Ma course en elle-même se passe bien. J'en fais le récit détaillé ici sur le site Rollerenligne. Comme anticipé, je patine seul presque toute la course. Le circuit en forme de cheval est très ludique avec tous ses virages et chicanes, mais physique également avec deux montées qui reviennent à chaque tour. Les températures ne sont pas excessives sur le papier, mais le soleil tape dans la journée et la nuit est fraîche. Pour une raison que j'ai donc du mal à m'expliquer compte tenu de ma préparation en climat tropical et de mon expérience de l'hydratation en course, j'ai la gorge desséchée pendant presque toute la course. La boisson censée être isotonique que je bois ne m'hydrate pas assez, et j'éprouve des difficultés à boire plus. Dans ces conditions, il est quasiment impossible de manger. Ce problème m'oblige à marquer beaucoup plus d'arrêts que je ne l'aurais voulu. Seule l'interruption momentanée de l'effort permet d'arrêter ce cercle vicieux. En 24 heures d'effort, je ne réussirai à avaler que deux Pom'Potes, une demi-barre de céréales et un morceau de sandwich de 4 cm². Cette défaillance et les arrêts engendrés pèsent sur ma performance, mais ne m'empêchent pas de garder du plaisir à rouler pendant presque toute la course. Enfin, je retrouve de l'énergie dans les six dernières heures après un long passage à vide. Cette sensation de retrouver « la lumière au bout du tunnel », de voir ses forces revenir, est l'une des plus belles qu'offrent les courses d'endurance. La fin de la course, sous les encouragements du public chinois, reste aussi un magnifique souvenir. Je termine en première position avec une distance de 495km (et environ 4000m de dénivelée positive).

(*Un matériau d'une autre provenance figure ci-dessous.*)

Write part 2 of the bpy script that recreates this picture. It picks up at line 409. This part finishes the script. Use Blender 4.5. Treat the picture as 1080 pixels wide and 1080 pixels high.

Ce type d'épreuve offre toujours l'expérience d'un voyage intérieur au cours duquel on a des hauts et des bas, où rien n'est jamais acquis. Le corps et l'esprit dialoguent sans cesse pour trouver un équilibre. Mais cette fois-ci, le voyage intérieur s'est conjugué à un vrai voyage dans un pays qui m'est cher. Je garderai le privilège d'avoir établi la première marque sur 24 heures à roller en Asie, et j'espère bien revenir l'améliorer moi-même.